Blog du PDG

What next for the Gulf carriers?

Ecrit par Ravindra Bhagwanani sur . Publié dans CEO Blog

ME328 July 2017

The three big Gulf carriers find themselves, all of a sudden, in difficult conditions, although for very different reasons. As this is new territory for at least two of them, it will be interesting to watch what this will mean for their FFPs.

Today is Friday, the day of relaxation in Muslim countries. But many airline managers in the Golf region might not spend such relaxing times these days since things have really gone sour for them over the last couple of months.

If you look at their problems, recent laptop bans and travel restrictions by the US administration might have hit them equally and added to their woes, but they were certainly not responsible for the majority of issues. Emirates suffered from a downturn in many business travel markets at a time when it was trying to push up its yields. Qatar Airways has all of a sudden lots of spare capacity after the diplomatic conflict between Qatar and its neighbours, to such extent that it even started to wet lease aircraft to partners such as British Airways and Royal Air Maroc. Etihad finally took the full hit of its failed investment strategy and announced a record loss of 1.87 billion USD for 2016 yesterday – before things actually worsened for them in the current year. It attributes half of that loss to its investments in Alitalia and Air Berlin. (And even if they position this as kind of excuse or force majeure and place themselves as victim, let’s just recall that it was their management decision to engage with these carriers in first place and virtually control them now!)

To put this figure in a simplified relation: Etihad carried 18.5 million passengers (=segments) in 2016. So, for each passenger segment, they lost 100 USD at a group level – for a typical roundtrip connection flight hence 400 USD per ticket.
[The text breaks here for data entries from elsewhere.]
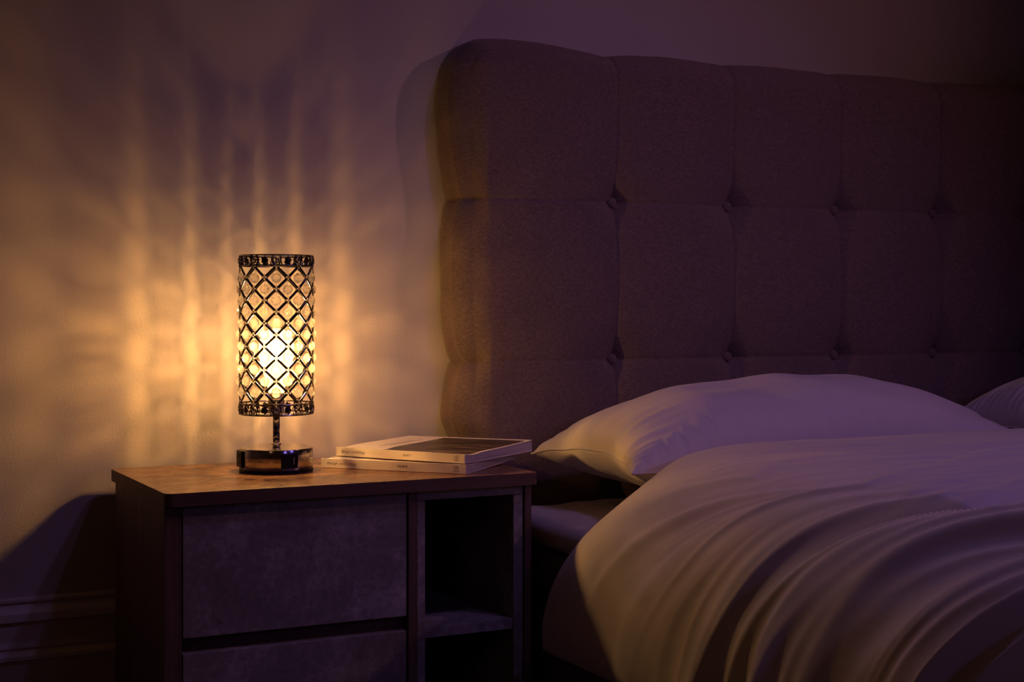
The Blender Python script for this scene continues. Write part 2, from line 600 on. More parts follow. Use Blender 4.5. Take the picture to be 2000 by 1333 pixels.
# slim rods that carry the crystals
for row in range(1, 12):
    for k in range(10):
        a = (2 * k + ((row + 1) % 2) + 1 * 0) * PH
        z = zc0 + row * HP
        # crystal centres sit where no node is
        tube(bm, [cyl(R, a + (PH if False else 0), z - HP + .004), cyl(R, a, z + HP - .004)], .00014, 5)
bmesh.ops.recalc_face_normals(bm, faces=bm.faces)
SHADE = from_bm('lamp_shade', bm, M_GUN, LAMP)
SHADE['label'] = 'dark metal diamond lattice cylinder hung with crystals'

# bands
def band(z0, z1, name):
    bm = bmesh.new()
    ring = lambda r, z, n=96: [cyl(r, 2 * pi * k / n, z) for k in range(n)]
    tube(bm, ring(R + .0004, z0 + .0011), .0012, 6, True)
    tube(bm, ring(R + .0006, z1 - .0011), .0012, 6, True)
    tube(bm, ring(R - .0004, z0 + .0028), .0003, 5, True)
    tube(bm, ring(R - .0004, z1 - .0028), .0003, 5, True)
    # rope beading of the rims
    for zz in (z0 + .0020, z1 - .0020):
        for k in range(120):
            p = cyl(R + .0008, 2 * pi * k / 120, zz)
            bmesh.ops.create_icosphere(bm, subdivisions=1, radius=.0005, matrix=Matrix.Translation(p))
    zc = (z0 + z1) / 2; h = (z1 - z0) / 2 - .0016
    for k in range(20):
        a = k * PH
        if k % 2:   # rosette
            def P(u, v, d=0): return cyl(R + .0006 + d, a + u / R, zc + v)
            c = bm.verts.new(P(0, 0, .0020))
            n = 20; rim = []; back = []
            for i in range(n):
                t = 2 * pi * i / n; rr = .0056 * (1 + .14 * cos(5 * t))
                rim.append(bm.verts.new(P(rr * cos(t), rr * sin(t), .0006)))
                back.append(bm.verts.new(P(rr * .97 * cos(t), rr * .97 * sin(t), -.0006)))
            cb = bm.verts.new(P(0, 0, -.0006))
            for i in range(n):
                j = (i + 1) % n
                bm.faces.new((c, rim[i], rim[j])); bm.faces.new((rim[i], back[i], back[j], rim[j])); bm.faces.new((cb, back[j], back[i]))
            for i in range(8):
                t = 2 * pi * i / 8
                bmesh.ops.create_icosphere(bm, subdivisions=1, radius=.0007, matrix=Matrix.Translation(P(.0036 * cos(t), .0036 * sin(t), .0013)))
            tube(bm, [P(0, -h), P(0, h)], .0008, 6)
        else:       # curled scroll with a bead
            def P(u, v, d=0): return cyl(R + .0005 + d, a + u / R, zc + v)
            sp = []
            for i in range(22):
                t = i / 21.; th = pi * .5 + t * 2 * pi * 1.15; rr = .0054 * (1 - .50 * t)
                sp.append(P(rr * cos(th), rr * sin(th) * 1.05 - .0006))
            tube(bm, sp, .0010, 6)
            bmesh.ops.create_icosphere(bm, subdivisions=2, radius=.0016, matrix=Matrix.Translation(P(0, 0, .0004)))
            for sgn in (-1, 1):
                tube(bm, [P(sgn * .0046, -h), P(sgn * .0052, -h * .45), P(sgn * .0072, 0), P(sgn * .0070, h * .5), P(sgn * .0058, h)], .0011, 6)
                tube(bm, [P(sgn * .0030, h), P(sgn * .0058, h * .35), P(sgn * .0096, h * .55)], .0009, 6)
                tube(bm, [P(sgn * .0072, 0), P(sgn * .0094, -h * .55), P(sgn * .0078, -h)], .0009, 6)
    bmesh.ops.recalc_face_normals(bm, faces=bm.faces)
    return from_bm(name, bm, M_GUN, SHADE)
band(ZB, ZB + .0195, 'filigree_band')
band(ZT - .0190, ZT, 'filigree_band')

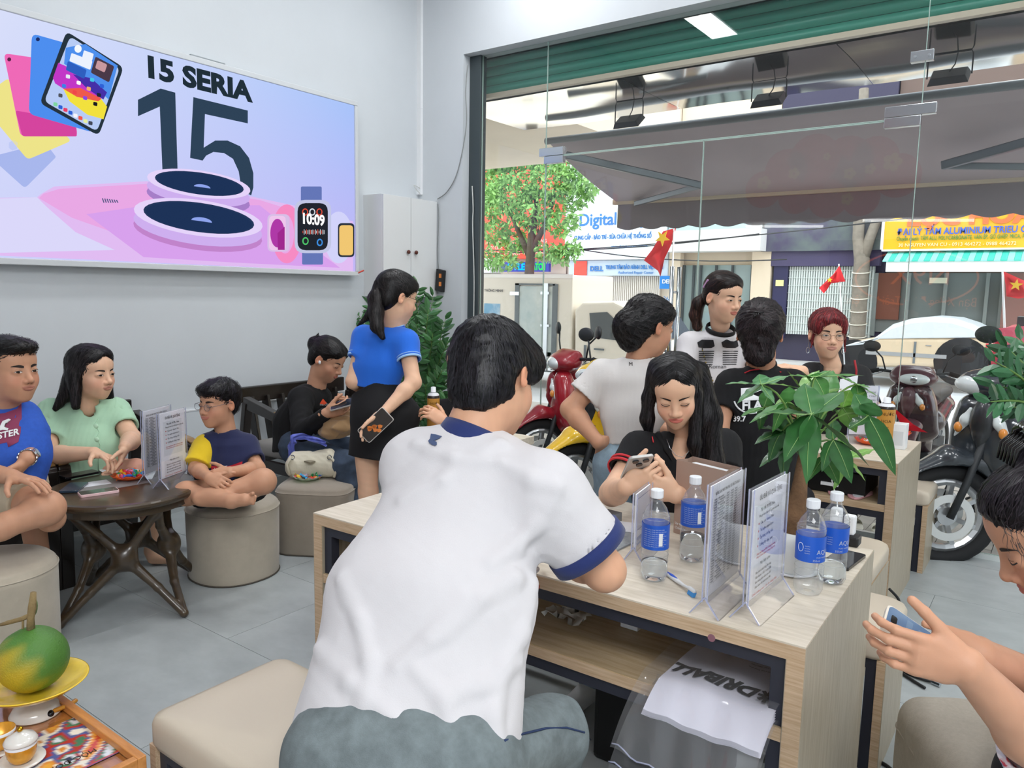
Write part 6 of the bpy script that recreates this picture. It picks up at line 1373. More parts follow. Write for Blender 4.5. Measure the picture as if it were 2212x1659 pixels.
# ======== the man in the white T-shirt, from behind ========
def man_white():
    hc=PD(1070,818,1.72);p=Person('person in white T-shirt with navy collar, back to camera, leaning on the front desk',(-1.05,1.05,.48),SK1)
    fwd=FW*.80+RI*.52-Zv*.42;up=Zv+FW*.35;nk=PD(1012,958,1.66)
    p.head(hc,fwd,up,1.06,False,nk,.056,eyes='down',res=.003,feat=True)
    L=p.L;R=p.R
    shL=PD(903,1005,1.70);shR=PD(1178,1062,1.60);elR=PZ(1308,1236,.80);elR=PD(1306,1232,1.62);wrR=PD(1165,1175,1.90);elL=PD(960,1180,1.95);wrL=PD(1090,1150,2.02)
    top=PD(1020,1020,1.66);mid=PD(930,1290,1.53);hem=PD(868,1642,1.40);sd=nrm(shR-shL);sd=nrm(RI*.93+FW*-.12+Zv*-.10)
    # arms
    aQ=armQ(elR,wrR,.043,.03,up=shR,ru=.052);hq,_=handQ(wrR,nrm(wrL-wrR)*.3+FW*.9,-Zv,-1,sc=1.02);p.skinpart(aQ+hq,.004)
    aQ=armQ(elL,wrL,.043,.03,up=shL,ru=.05);hq,_=handQ(wrL,FW*.9+RI*.2,-Zv,1,sc=1.02);p.skinpart(aQ+hq,.005)
    # shirt
    sl,H,e,u=sleeve(shR,elR,.74,.078,.086,.05)
    sl2,H2,e2,u2=sleeve(shL,elL,.7,.072,.08,.04)
    Q=[rc(shL+sd*.0,shR-sd*.0,.068,.072,.05),rc(top-Zv*.02,mid,.105,.118,.06,flat=(sd,1.62)),capd(mid,hem,.118,.128,.05,flat=(sd,1.72)),rc(nk-Zv*.03,nk-Zv*.055,.075,.085,.05,flat=(sd,1.3))]+sl+sl2+H+H2
    Q+=[rc(nk+R[:,2]*.10,nk-Zv*.015,.068,.060,.006,-1)]
    up_=nrm(mid-hem)
    Q+=[rc(hem-up_*.08,hem+up_*.03,.108,.108,.004,-1,flat=(sd,1.72))]
    # wrinkle ridges, drawn from armpit, waist and shoulder
    def rg(pts,r,dt=0,k=.02,op=1):
        W_=[PD(x,y,t_) for x,y,t_ in pts];return [rc(W_[i],W_[i+1],r,r,k,op) for i in range(len(W_)-1)]
    B=list(Q)
    def ridge(pts,r,inset,k=.022):
        W_=[PD(x,y,1.0) for x,y in pts];o=[]
        for q in W_:
            v_=nrm(q-CAM);o.append(cast(np.array([CAM+v_*1.05]),v_,B,0,90)[0]+v_*inset)
        return [rc(o[i],o[i+1],r*(.6+.4*math.sin((i+.5)/len(o)*3.1)),r,k) for i in range(len(o)-1)]
    for pts,r in(([(1205,1060),(1160,1130),(1110,1180),(1060,1215)],.013),([(1160,1230),(1110,1250),(1040,1290),(960,1370)],.012),([(1000,1290),(930,1380),(860,1440)],.010),([(870,1080),(960,1040),(1080,960)],.010),([(1090,1000),(1150,1040),(1200,1050)],.009),
                  ([(1150,1260),(1125,1370),(1085,1440),(1065,1540),(1070,1620)],.012),([(1115,1430),(1040,1480),(960,1500)],.010),([(740,1250),(780,1340),(800,1430),(790,1520)],.010),([(690,1400),(760,1470),(860,1560)],.010),([(900,1450),(960,1520),(990,1620)],.009),([(900,960),(980,990),(1080,1000)],.008)):
        Q+=ridge(pts,r,r*.62)
    Q+=[folds(.0016,16,5,up_,.5),folds(.0006,55,9,up_,.6)]
    sh=p.cloth('tshirt',Q,.0058,mtee)
    band(p.t,e+u*.006,u,.0875,.030,mnavy_,'sleeve_band',.002,40)
    # stitched hem line and collar
    cb=[];ax=nrm(L(0,-.022,-.05)-nk);a_=nrm(np.cross(ax,sd));b_=np.cross(ax,a_)
    V=[];N=40
    for q,z_ in((.066,-.028),(.0705,-.02),(.069,.006),(.064,.024),(.0605,.023),(.063,0),(.063,-.028)):
        for k in range(N):t_=6.2832*k/N;V.append(nk+ax*(z_+.012)+(a_*math.cos(t_)+b_*math.sin(t_)*1.05)*q)
    mesh('collar',V,[(i*N+k,i*N+(k+1)%N,(i+1)*N+(k+1)%N,(i+1)*N+k) for i in range(6) for k in range(N)],mnavy_,p.t,smooth=True)
    # navy emblem on the upper back
    o=PD(938,946,1.55);vd=nrm(o-CAM);mm=mat('emblem_navy','#3a4a6e',.6)
    k_=1/7.373
    def em(P): return [((x*k_+880-945)/FPX*1.6,-(y*k_+900-915)/FPX*1.6) for x,y in P]
    decal(p.t,'back_emblem',em([(425,40),(500,52),(605,82),(560,118),(500,132),(470,150),(475,190),(490,185),(500,168),(518,172),(522,215),(495,232),(450,222),(400,190),(382,155),(410,120)]),o,RI,UP,vd,Q,mm,.0045,(1,.8,.6,.4,.2))
    # hair: short, swept from the crown
    cr=L(0,-.075,.085)
    E=lambda x,y,z,a,b,d,k=.02,op=1:el(L(x,y,z),A_(a,b,d)*p.s,R,k,op)
    HQ=[E(0,-.022,.042,.086,.104,.088),E(0,.038,.075,.068,.055,.042,.03),E(0,-.045,-.02,.074,.07,.075,.03),E(0,-.072,-.06,.052,.03,.04,.03),E(.035,.062,.062,.04,.035,.03,.03),E(.062,.03,.04,.022,.05,.04,.02),
        E(0,.10,-.03,.07,.062,.085,.012,-1),E(.09,-.008,-.03,.030,.034,.044,.008,-1),E(-.09,-.008,-.03,.030,.034,.044,.008,-1),E(0,.03,-.12,.08,.09,.06,.01,-1),E(0,-.06,-.165,.08,.08,.06,.01,-1),E(.095,.045,-.06,.04,.05,.07,.008,-1),
        folds(.0022,70,3,R[:,1],.2)]
    fl=flowfrom(cr,.75)
    p.hair(HQ,fl,n=5600,length=.066,w=.0015,col='#0b0a0c',col2='#201f24',res=.0032,seed=2,lift=.001,m=8,spread=.22)
    # jeans
    hpL=PD(745,1640,1.40);hpR=PD(985,1650,1.38);knR=PD(1195,1582,1.62);anR=PD(1180,1900,1.75);knL=PD(760,1700,1.85);mj=mdenim
    J=[rc(hpL,hpR,.112,.112,.05),rc((hpL+hpR)/2+Zv*.03,(hpL+hpR)/2-Zv*.06,.115,.12,.05,flat=(sd,1.45)),rc(hpR,knR,.098,.073,.04),rc(knR,anR,.070,.055,.03),rc(hpL,knL,.098,.075,.04),rc(knL,knL+A_(0,.05,-.42),.07,.055,.03),folds(.0035,22,4,FW,.4)]
    p.cloth('jeans',J,.007,mj)
    s0=[cast(np.array([PD(x,y,1.1)]),nrm(PD(x,y,1.1)-CAM),J,.001,90)[0] for x,y in((1090,1600),(1130,1585),(1180,1573),(1225,1572),(1262,1582),(1276,1598))]
    MB().tube(s0,.0022,6).out('seam',mat('seam_navy','#26375a',.8),p.t,smooth=True)
    an=anR+A_(.0,.02,-.02);p.cloth('shoe',[rc(A_(an[0],an[1],.05),A_(an[0]-.02,an[1]+.15,.035),.045,.04,.02)],.008,mat('shoe_white','#d8d8d8',.6))
    p.finish();return p
P1=man_white()

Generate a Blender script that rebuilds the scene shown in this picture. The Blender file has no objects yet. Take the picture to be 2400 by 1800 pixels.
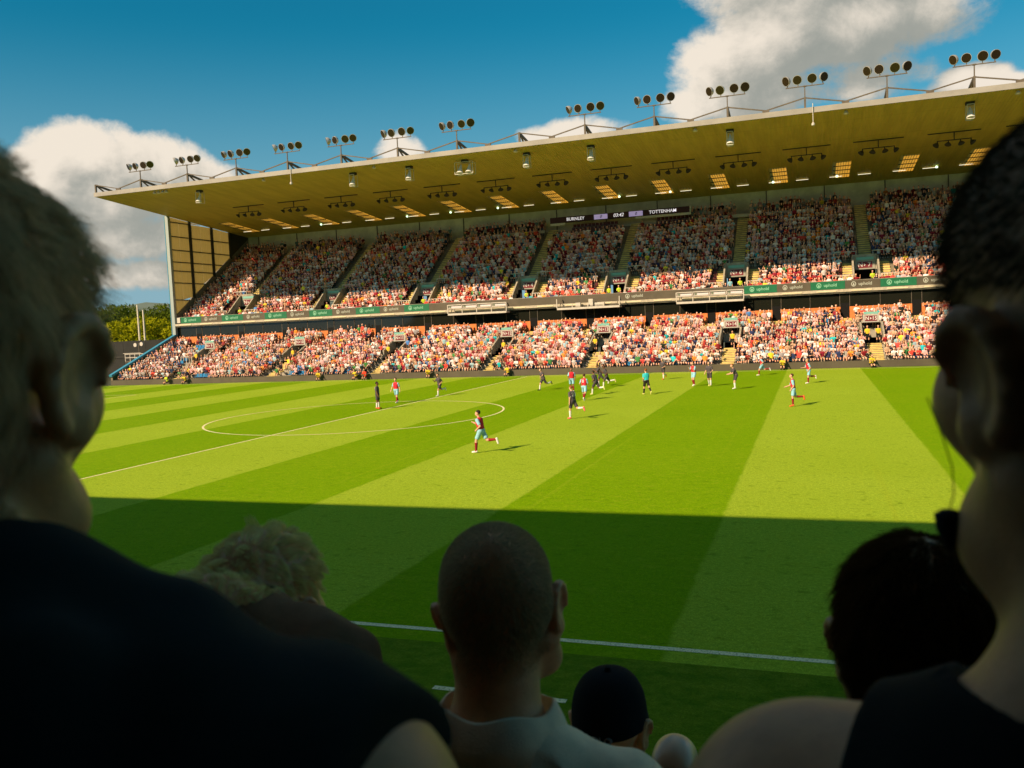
import bpy, bmesh, math, random
import numpy as np
from mathutils import Vector, Matrix, Euler

random.seed(7); rng = np.random.default_rng(7)
scene = bpy.context.scene
COL = scene.collection
R = math.radians

# ------------------------------------------------------------------ camera
YAW, PITCH, ROLL = 0.339247, -0.069091, -0.045200
CAM = Vector((27.0253, -13.3244, 5.2465))
fw = Vector((-math.sin(YAW) * math.cos(PITCH), math.cos(YAW) * math.cos(PITCH), math.sin(PITCH)))
r0 = Vector((math.cos(YAW), math.sin(YAW), 0)); u0 = r0.cross(fw)
rt = r0 * math.cos(ROLL) + u0 * math.sin(ROLL); up = u0 * math.cos(ROLL) - r0 * math.sin(ROLL)
cam_data = bpy.data.cameras.new('camera'); cam = bpy.data.objects.new('camera', cam_data); COL.objects.link(cam)
cam.matrix_world = Matrix(((rt.x, up.x, -fw.x, CAM.x), (rt.y, up.y, -fw.y, CAM.y), (rt.z, up.z, -fw.z, CAM.z), (0, 0, 0, 1)))
cam_data.sensor_width = 36.0; cam_data.lens = 36.0 * 2015.1 / 2400.0
cam_data.clip_start = 0.05; cam_data.clip_end = 6000
cam_data.dof.use_dof = True; cam_data.dof.focus_distance = 60.0; cam_data.dof.aperture_fstop = 9.0
scene.camera = cam

# ------------------------------------------------------------------ light, sky, exposure
SUN_DIR = Vector((0.80, 1.30, -1.0)).normalized()          # the way the light travels
SUN_EL = math.asin(-SUN_DIR.z)
SUN_AZ = math.atan2(-SUN_DIR.x, -SUN_DIR.y)                # clockwise from +Y, to where the sun stands
sun = bpy.data.lights.new('sun', 'SUN'); sun.energy = 3.05; sun.angle = R(0.5); sun.color = (1.0, 0.73, 0.47)
so = bpy.data.objects.new('sun', sun); COL.objects.link(so)
so.rotation_euler = SUN_DIR.to_track_quat('-Z', 'Y').to_euler()
scene.view_settings.view_transform = 'Standard'; scene.view_settings.look = 'None'
scene.view_settings.exposure = 1.40; scene.view_settings.gamma = 1.0
scene.view_settings.use_curve_mapping = False
scene.cycles.use_denoising = True
scene.cycles.max_bounces = 8; scene.cycles.diffuse_bounces = 4; scene.cycles.glossy_bounces = 3
scene.cycles.transmission_bounces = 4; scene.cycles.transparent_max_bounces = 6
scene.cycles.sample_clamp_indirect = 6.0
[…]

If they added that price to each ticket, it is easy to imagine what would happen to their passenger numbers – a kind of uncomfortable and unhealthy vicious circle.

You may also add the troubles at Turkish Airlines in front of the security and political issues at their home to that picture of evaporating dreams.

In a nutshell, it seems that the best times for the ME3 carriers are indeed over and that they will have to learn to face a harsher reality than what they knew until here, often feeling like in a never-ending fairy tale lasting more than 1,001 nights.

The carriers will have to apply new strategies to turn their fortunes around. Emirates with its visionary management team – and nevertheless acting from a position of force – seems to be best placed as the announced tie-up with FlyDubai demonstrates. On the other side of the spectrum, Etihad’s main strategy seems to consist of increasing its shareholding in Alitalia from 49 to 100% – what might not really inspire confidence. Harsh cost cutting measures – such as the abolition of the popular chauffeur service for premium customers – are definitely required, but are not well perceived by the public.

It will though be interesting to see what happens to their Frequent Flyer Programs. So far, FFPs have played, historically, rather an underdog role at the ME3 carriers compared to other carriers of the same size. In order to attract passengers in big numbers, they relied much more on the excellent service (those three airlines would usually all appear among the Top 5 airlines of any service ranking!), the strength of the network and a lower cost structure, resulting from economies-of-scale due to their size and lower labour costs than in other markets.

The FFPs played only a secondary role in their marketing mix in front of that situation. I’ll always recall that discussion I had with Emirates’ Sales Director in Germany, inviting me to their office just after I started my business in 1996, explaining to me that they would not need an FFP because they had such a great product. That position was revised a few years later as we all know – but the attitude might not have fully evolved from that thinking.

While all three FFPs are different – and Etihad Guest actually standing out a bit since they try nevertheless to be more innovative than others -, they all lack of generosity and attractiveness to make really a difference in the decision process of customers, at least for the majority of their customers not based in their home markets. While this might not have been appreciated by everybody, the overall success of the airlines finally proved them to be right. As much as many clients would not choose a US carrier if it were not for the FFP-related benefits, customers would typically choose Golf carriers for all other good reasons than their FFPs.

But with all the current headwinds, it is obvious that the loyalty strategies should become more important. Most visibly, this would need to start with revaluating the generosity of their programs – although this will add costs in first instance. Loyalty is a long term game, which requires upfront investment before harvesting the results. If you wait to do these required investments until times are so bad that you desperately need the results as the ME3 have done, things definitely become trickier. But there is hardly an alternative.

Early signs are not promising though. Qatar Airways is turning to its customer basis to push one sales promotion after the other, further depressing its yields rather than increasing them. Emirates and Etihad remain inactive as always without any true effort to engage customers beyond the top elite members – beyond, where a loyalty program should make the difference. There is no doubt though that all three airlines have actually the tools to do much better. Customers will definitely be receptive for such signals. But as they won’t result in any reversed fortunes from one day to another and as there is indeed no light at the end of the tunnel in sight for these carriers, they’d rather not wait too long until their loyalty departments wake up to the reality and do something they never really had to do in the past: To fight every day for the loyalty of their customers.

Welcome to the true and sometimes cruel world outside of your fantasy lands!